MWSA Review
For those of us outside the government and defense industry, Maritime Unmanned is a golden nugget of information. Authors Ernest Snowden and Robert F. Wood do a superb job of giving a historical perspective on 100 years of Naval aircraft deployment, and pointing to the next new challenge, all on the first page. It’s an intriguing outline for what is to come in this book.
Maritime Unmanned is a fascinating story for anyone interested in Naval aircraft or the US Naval service and is a historical account of the growth in UAV development, both from an amalgamation of program convergence, innovation, and development and the politics of people coming together to forge a new military program.
Due to the 100-year scope of the story, detail can get a bit overwhelming. But this work provides a comprehensive investigation of the details surrounding Naval aviation history, which is a compound undertaking. The intrigue of politics, inner-workings of the military/industrial complex, technology advances through the years, and continual paradigm shifts present a deep subject in a brief retail format. The authors succeeded in telling their story with adequate protagonist and antagonist depth of character while not losing sight of the storyline—definitely a good read for someone interested in Naval aviation and/or military drone development.
Review by Robert Lofthouse (May 2022)
Author's Synopsis
Maritime Unmanned recounts the promising beginning, demoralizing setbacks and ultimate success experienced by teams of Navy and Industry visionaries who committed themselves to bringing revolutionary UAS technology to a legacy Navy mission – the very first time in the history of naval aviation that an Unmanned Aerial Vehicle was adopted into frontline squadron inventories, in this instance as an enabling component of the maritime patrol and reconnaissance mission. What should have been a fairly uncomplicated cross-service transition of a DARPA and Air Force-developed UAS (Global Hawk) took twenty years to nurture and mature through introduction of the concept to realization of its initial operational capability.

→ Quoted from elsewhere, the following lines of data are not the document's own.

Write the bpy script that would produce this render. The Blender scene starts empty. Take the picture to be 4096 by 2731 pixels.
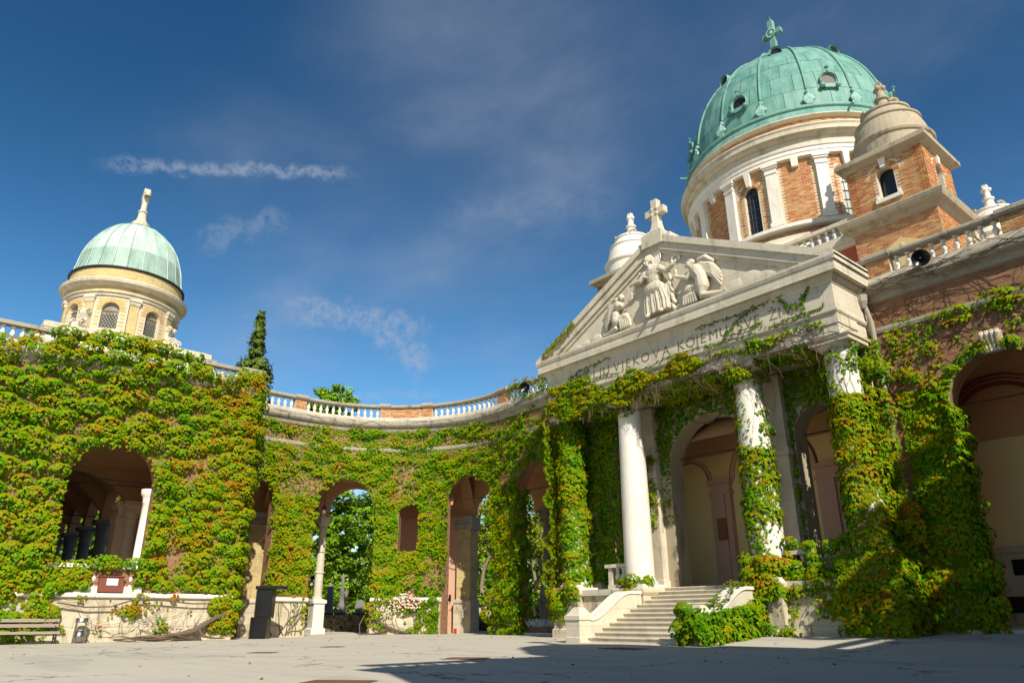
import bpy, math, random
import numpy as np
from mathutils import Vector, Matrix

SC = bpy.context.scene
COL = SC.collection
rnd = random.Random(11)
rng = np.random.default_rng(11)
PI = math.pi

# ------------------------------------------------------------------ camera
def axes(yaw, pitch, roll):
    f = Vector((math.sin(yaw) * math.cos(pitch), math.cos(yaw) * math.cos(pitch), math.sin(pitch)))
    r = Vector((math.cos(yaw), -math.sin(yaw), 0)); u = r.cross(f)
    c, s = math.cos(roll), math.sin(roll)
    return r * c + u * s, u * c - r * s, f
CAM = Vector((17.9117, -24.6873, 0.8608))
R_, U_, F_ = axes(-0.8680, 0.3635, -0.0046)
cd = bpy.data.cameras.new('camera'); cam = bpy.data.objects.new('camera', cd); COL.objects.link(cam)
cd.sensor_width = 36; cd.lens = 36 * 2917 / 4096; cd.clip_start = 0.1; cd.clip_end = 3000
M = Matrix((R_, U_, -F_)).transposed().to_4x4(); M.translation = CAM
cam.matrix_world = M
SC.camera = cam

# ------------------------------------------------------------------ sun, sky, exposure
LIGHT = Vector((-1.0, 0.42, -0.84)).normalized()
ELEV = math.asin(-LIGHT.z); AZ = math.atan2(-LIGHT.x, -LIGHT.y)
sl = bpy.data.lights.new('sun', 'SUN'); sl.energy = 4.6; sl.angle = math.radians(0.5); sl.color = (1.0, 0.93, 0.80)
so = bpy.data.objects.new('sun', sl); COL.objects.link(so)
so.rotation_euler = LIGHT.to_track_quat('-Z', 'Y').to_euler(); so.location = (60, -20, 60)
SC.view_settings.view_transform = 'Standard'; SC.view_settings.look = 'None'
SC.view_settings.gamma = 1; SC.view_settings.use_curve_mapping = False
SC.view_settings.exposure = 0.5

class NT:
    """small node-tree helper"""
    def __init__(s, tree): s.t = tree; s.n = tree.nodes; s.l = tree.links
    def new(s, typ, **kw):
        n = s.n.new(typ)
        for k, v in kw.items(): setattr(n, k, v)
        return n
    def put(s, sock, v):
        if v is None: return
        if isinstance(v, bpy.types.NodeSocket): s.l.new(v, sock)
        elif isinstance(v, bpy.types.Node): s.l.new(v.outputs[0], sock)
        else:
            if sock.type == 'RGBA' and len(v) == 3: v = (*v, 1)
            sock.default_value = v
    def math(s, op, a, b=None, c=None, clamp=False):
        n = s.new('ShaderNodeMath', operation=op, use_clamp=clamp)
        s.put(n.inputs[0], a); s.put(n.inputs[1], b); s.put(n.inputs[2], c); return n.outputs[0]
    def vmath(s, op, a, b=None, out=0):
        n = s.new('ShaderNodeVectorMath', operation=op)
        s.put(n.inputs[0], a); s.put(n.inputs[1], b); return n.outputs[out]
    def scale(s, a, v):
        n = s.new('ShaderNodeVectorMath', operation='MULTIPLY'); s.put(n.inputs[0], a); n.inputs[1].default_value = v; return n.outputs[0]
    def noise(s, vec=None, scale=5, detail=4, rough=.55, dist=0, out='Fac'):
        n = s.new('ShaderNodeTexNoise'); s.put(n.inputs['Vector'], vec)
        n.inputs['Scale'].default_value = scale; n.inputs['Detail'].default_value = detail
        n.inputs['Roughness'].default_value = rough; n.inputs['Distortion'].default_value = dist
        return n.outputs[out]
    def ramp(s, fac, stops):
        n = s.new('ShaderNodeValToRGB'); s.put(n.inputs[0], fac); e = n.color_ramp.elements
        while len(e) < len(stops): e.new(.5)
        for el, (p, c) in zip(e, stops):
            el.position = p
            if not hasattr(c, '__len__'): c = (c, c, c)
            el.color = (*c, 1)
        return n.outputs[0]
    def mix(s, fac, a, b, mode='MIX'):
        n = s.new('ShaderNodeMix', data_type='RGBA', blend_type=mode)
        s.put(n.inputs[0], fac); s.put(n.inputs[6], a); s.put(n.inputs[7], b); return n.outputs[2]
    def maprange(s, v, a, b, c=0, d=1, smooth=True):
        n = s.new('ShaderNodeMapRange', interpolation_type='SMOOTHSTEP' if smooth else 'LINEAR')
        s.put(n.inputs[0], v)
        for i, x in zip((1, 2, 3, 4), (a, b, c, d)): n.inputs[i].default_value = x
        return n.outputs[0]

def pix_dir(x, y):      # direction of a photo pixel, used once to know where in the sky a cloud hangs
    d = F_ * 2917 + R_ * (x - 2048) - U_ * (y - 1365.5)
    return d.normalized()

W = bpy.data.worlds.new('World'); SC.world = W; W.use_nodes = True
t = NT(W.node_tree); t.n.clear()
sky = t.new('ShaderNodeTexSky', sky_type='NISHITA'); sky.sun_disc = False
sky.sun_elevation = ELEV; sky.sun_rotation = AZ; sky.air_density = 1.25; sky.dust_density = 1.0; sky.ozone_density = 3.2
gen = t.new('ShaderNodeTexCoord').outputs['Generated']
dirn = t.vmath('NORMALIZE', gen)
sep = t.new('ShaderNodeSeparateXYZ'); t.put(sep.inputs[0], dirn)
zc = t.math('MAXIMUM', sep.outputs[2], 0.06)
comb = t.new('ShaderNodeCombineXYZ')
t.put(comb.inputs[0], t.math('DIVIDE', sep.outputs[0], zc)); t.put(comb.inputs[1], t.math('DIVIDE', sep.outputs[1], zc))
pl = comb.outputs[0]
rot = t.new('ShaderNodeMapping'); t.put(rot.inputs[0], pl); rot.inputs['Rotation'].default_value = (0, 0, 0.35); rot.inputs['Scale'].default_value = (0.9, 1.35, 1)
veil = t.noise(rot.outputs[0], 0.8, 6, .55, .2)
veil2 = t.noise(rot.outputs[0], 1.7, 8, .6, .35)
big = t.noise(t.scale(pl, (.45, .45, 1)), 1.1, 2, .5)
wisp = t.math('MULTIPLY', t.maprange(veil, .46, .78), t.maprange(veil2, .30, .75))
def blob(x, y, w):       # soft patch of sky round a direction
    d = pix_dir(x, y)
    dp = t.vmath('DOT_PRODUCT', dirn, tuple(d), out=1)
    return t.maprange(dp, math.cos(w), math.cos(w * .2))
area = t.math('ADD', blob(2400, 300, .42), t.math('MULTIPLY', blob(1500, 1250, .30), .8))
area = t.math('ADD', area, t.math('MULTIPLY', blob(3700, 200, .30), .7))
area = t.math('ADD', area, t.math('MULTIPLY', blob(900, 900, .2), .5))
area = t.math('ADD', area, .10)
cl = t.math('MULTIPLY', wisp, area)
cl = t.math('ADD', t.math('MULTIPLY', cl, .34), t.math('MULTIPLY', t.math('MULTIPLY', t.maprange(veil, .25, .9), area), .15))
def streak(a, b, wid, amt, nscale, seed):   # long thin trail between two directions
    A, B = pix_dir(*a), pix_dir(*b); n = A.cross(B).normalized(); mid = (A + B).normalized()
    ax = (B - A).normalized(); half = math.asin(min(1, (B - A).length / 2))
    wob = t.math('MULTIPLY', t.math('SUBTRACT', t.noise(t.vmath('ADD', dirn, (seed, 0, 0)), nscale, 4, .6), .5), wid * 2.2)
    off = t.math('ABSOLUTE', t.math('ADD', t.vmath('DOT_PRODUCT', dirn, tuple(n), out=1), wob))
    al = t.math('ABSOLUTE', t.vmath('DOT_PRODUCT', dirn, tuple(ax), out=1))
    m = t.math('MULTIPLY', t.maprange(off, wid, wid * .1), t.maprange(al, math.sin(half), math.sin(half) * .6))
    fine = t.maprange(t.noise(t.vmath('ADD', dirn, (0, seed, 0)), nscale * 2.2, 5, .65), .3, .62)
    front = t.maprange(t.vmath('DOT_PRODUCT', dirn, tuple(mid), out=1), .6, .8)
    return t.math('MULTIPLY', t.math('MULTIPLY', t.math('MULTIPLY', m, fine), amt), front)
for args in [((330, 655), (1480, 700), .012, .40, 46, 1.3), ((760, 980), (1180, 850), .022, .20, 34, 4.1),
             ((1100, 1210), (1760, 1330), .024, .36, 34, 7.7), ((1480, 1290), (1730, 1500), .026, .38, 34, 9.2),
             ((1700, 870), (2560, 800), .030, .09, 20, 5.2), ((1300, 1590), (1800, 1570), .008, .2, 30, 2.2)]:
    cl = t.math('ADD', cl, streak(*args))
cl = t.math('MINIMUM', cl, .8)
skyc = t.new('ShaderNodeHueSaturation'); t.put(skyc.inputs['Color'], sky.outputs[0]); skyc.inputs['Saturation'].default_value = 1.35
glow = t.math('ADD', 1.0, t.math('MULTIPLY', t.maprange(sep.outputs[2], .62, .12), 1.0))
skyg = t.new('ShaderNodeVectorMath', operation='SCALE'); t.put(skyg.inputs[0], skyc.outputs[0]); t.put(skyg.inputs['Scale'], glow)
withcl = t.mix(cl, skyg.outputs[0], (5.6, 6.2, 7.4))
bg = t.new('ShaderNodeBackground'); t.put(bg.inputs[0], withcl); bg.inputs[1].default_value = 0.057
wo = t.new('ShaderNodeOutputWorld'); t.l.new(bg.outputs[0], wo.inputs[0])

# ------------------------------------------------------------------ materials
def material(name, fn, rough=.8, bump=None, spec=.3, metal=0):
    m = bpy.data.materials.new(name); m.use_nodes = True
    t = NT(m.node_tree); b = t.n['Principled BSDF']
    b.inputs['Roughness'].default_value = rough; b.inputs['Specular IOR Level'].default_value = spec; b.inputs['Metallic'].default_value = metal
    r = fn(t, b)
    col, h = r if isinstance(r, tuple) and not isinstance(r[0], (int, float)) else (r, None)
    t.put(b.inputs['Base Color'], col)
    if h is not None:
        bn = t.new('ShaderNodeBump'); bn.inputs['Strength'].default_value = bump or .4; bn.inputs['Distance'].default_value = .03
        t.put(bn.inputs['Height'], h); t.l.new(bn.outputs[0], b.inputs['Normal'])
    return m
def obj_co(t): return t.new('ShaderNodeNewGeometry').outputs['Position']
def stone_fn(c1, c2, stain, amt=.5, grain=60, joints=False):
    def fn(t, b):
        p = obj_co(t)
        base = t.mix(t.noise(p, 1.3, 5, .6), c1, c2)
        st = t.maprange(t.noise(t.scale(p, (1, 1, .35)), 1.9, 6, .65), .5, .72)
        base = t.mix(t.math('MULTIPLY', st, amt), base, stain)
        run = t.maprange(t.noise(t.scale(p, (5, 5, .22)), 1.0, 5, .65), .54, .75)     # rain streaks
        base = t.mix(t.math('MULTIPLY', run, amt * .55), base, stain)
        g = t.noise(p, grain, 3, .7)
        base = t.mix(t.math('MULTIPLY', t.maprange(g, .55, .75), .35), base, stain)
        h = t.noise(p, 14, 6, .65)
        if joints:
            s = t.new('ShaderNodeSeparateXYZ'); t.put(s.inputs[0], p); c = t.new('ShaderNodeCombineXYZ')
            t.put(c.inputs[0], t.math('ADD', s.outputs[0], s.outputs[1])); t.put(c.inputs[1], s.outputs[2])
            br = t.new('ShaderNodeTexBrick'); t.put(br.inputs['Vector'], c.outputs[0]); br.inputs['Scale'].default_value = 1
            br.inputs['Brick Width'].default_value = 1.35; br.inputs['Row Height'].default_value = .62; br.inputs['Mortar Size'].default_value = .007
            br.inputs['Color1'].default_value = (0, 0, 0, 1); br.inputs['Color2'].default_value = (1, 1, 1, 1); br.inputs['Mortar'].default_value = (.5, .5, .5, 1)
            base = t.mix(t.math('MULTIPLY', br.outputs[0], .22), base, stain)
            base = t.mix(t.math('MULTIPLY', br.outputs[1], .55), base, stain)
            h = t.math('SUBTRACT', h, br.outputs[1])
        return base, h
    return fn
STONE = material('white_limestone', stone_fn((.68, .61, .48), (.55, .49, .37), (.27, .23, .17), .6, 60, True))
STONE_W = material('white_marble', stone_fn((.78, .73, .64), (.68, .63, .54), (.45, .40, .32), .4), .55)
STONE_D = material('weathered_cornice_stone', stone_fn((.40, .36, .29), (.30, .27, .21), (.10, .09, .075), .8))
STONE_C = material('cream_plinth_stone', stone_fn((.70, .63, .48), (.44, .36, .23), (.21, .17, .11), .95, 22, True), .85, .6)
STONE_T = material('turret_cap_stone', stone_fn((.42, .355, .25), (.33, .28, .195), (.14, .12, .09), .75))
GRAVE = material('grave_stone', stone_fn((.26, .25, .23), (.18, .175, .165), (.06, .06, .055), .7))
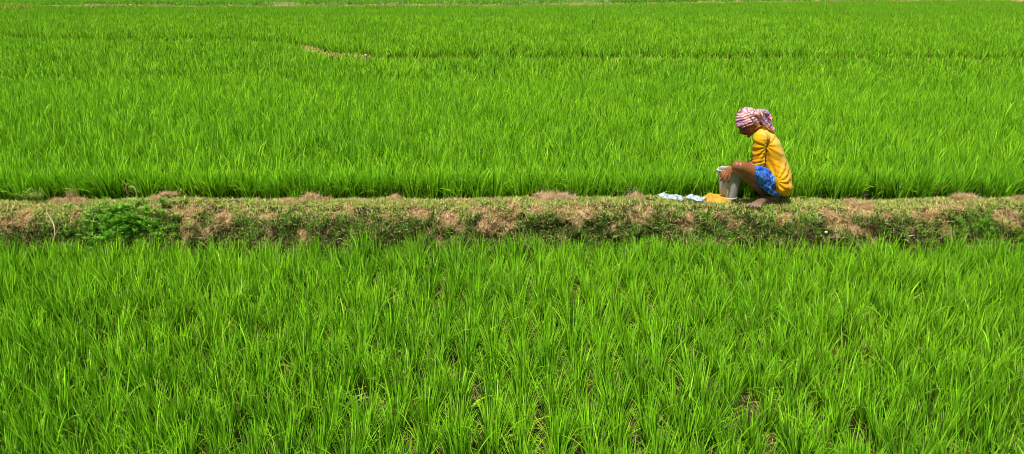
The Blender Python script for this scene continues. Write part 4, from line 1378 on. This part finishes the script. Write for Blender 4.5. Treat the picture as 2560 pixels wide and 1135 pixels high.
corner('weed_patch', 'lime green weeds over tan soil in the far upper left corner', 'weeds', wp, 1.3, 2.2, .38, 9000, c_lime, (.08, .25), (.02, .045))
corner('bare_bank', 'tan bare soil with a few dry stems at the far upper right corner', 'earth bank', on_z(2560, 3, 0.1), 1.0, 1.2, .42, 1500, c_straw, (.08, .2), (.015, .03))
for px, py, lean_, lab in ((268, 8, .15, 'upright pale dry stalk in the far rice, leftmost of the far stalks'),
                           (392, 8, -.3, 'slanting pale dry stalk in the far rice, middle of the three'),
                           (480, 8, .5, 'low leaning pale stalk in the far rice, rightmost of the three')):
    c = on_z(px, py + 8, 0.15)
    stalk('dry_stalk', lab, [([c - [0, 0, .25], c + [lean_ * .2, 0, .1], c + [lean_ * .6, 0, .36]], [.012, .010, .006]),
                             ([c + [lean_ * .2, 0, .1], c + [lean_ * .2 + .12, 0, .26]], [.008, .004])], M_PALE)

# ------------------------------------------------------------------ light, sky, camera
SUN = Vector((-0.20, -0.44, 1.0)).normalized()
sd = bpy.data.lights.new('sun', 'SUN'); sd.energy = 5.0; sd.angle = R(0.55); sd.color = (1.0, 0.95, 0.86)
so = bpy.data.objects.new('sun', sd); COL.objects.link(so)
so.rotation_euler = SUN.to_track_quat('Z', 'Y').to_euler(); so.location = (0, 0, 20)
w = bpy.data.worlds.new('World'); scene.world = w; w.use_nodes = True
nt = w.node_tree; nt.nodes.clear()
sky = nt.nodes.new('ShaderNodeTexSky'); sky.sky_type = 'NISHITA'; sky.sun_disc = False
sky.sun_elevation = math.asin(SUN.z); sky.sun_rotation = math.atan2(SUN.x, SUN.y)
sky.air_density = 1.3; sky.dust_density = 2.0
bg = nt.nodes.new('ShaderNodeBackground'); bg.inputs['Strength'].default_value = 0.065
wo = nt.nodes.new('ShaderNodeOutputWorld')
nt.links.new(sky.outputs[0], bg.inputs['Color']); nt.links.new(bg.outputs[0], wo.inputs['Surface'])

cd = bpy.data.cameras.new('camera'); cd.sensor_width = 36.0; cd.lens = 36.0 * FPX / 2560.0
cd.clip_start = 0.05; cd.clip_end = 2500
co = bpy.data.objects.new('camera', cd); COL.objects.link(co)
co.location = (0, 0, CAM_H); co.rotation_euler = (math.pi / 2 - PITCH, 0, 0)
scene.camera = co
scene.view_settings.view_transform = 'Standard'; scene.view_settings.look = 'None'
scene.view_settings.exposure = 0; scene.view_settings.gamma = 1
cy = scene.cycles
scene.render.engine = 'CYCLES'
cy.max_bounces = 6; cy.diffuse_bounces = 2; cy.glossy_bounces = 2; cy.transmission_bounces = 4
cy.pixel_filter_type = 'BLACKMAN_HARRIS'; cy.filter_width = 0.9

The authors take the reader deep inside the machinations of aerospace & defense industry leadership, strategy development and execution; alongside industry representatives and Navy counterparts socializing an unfamiliar and unconventional concept of operations in their effort to cultivate new adherents; and into the dialogues of senior government acquisition officials, who either advocated for the concept or purposely road-blocked its advancement, revealing the motivations for those actions.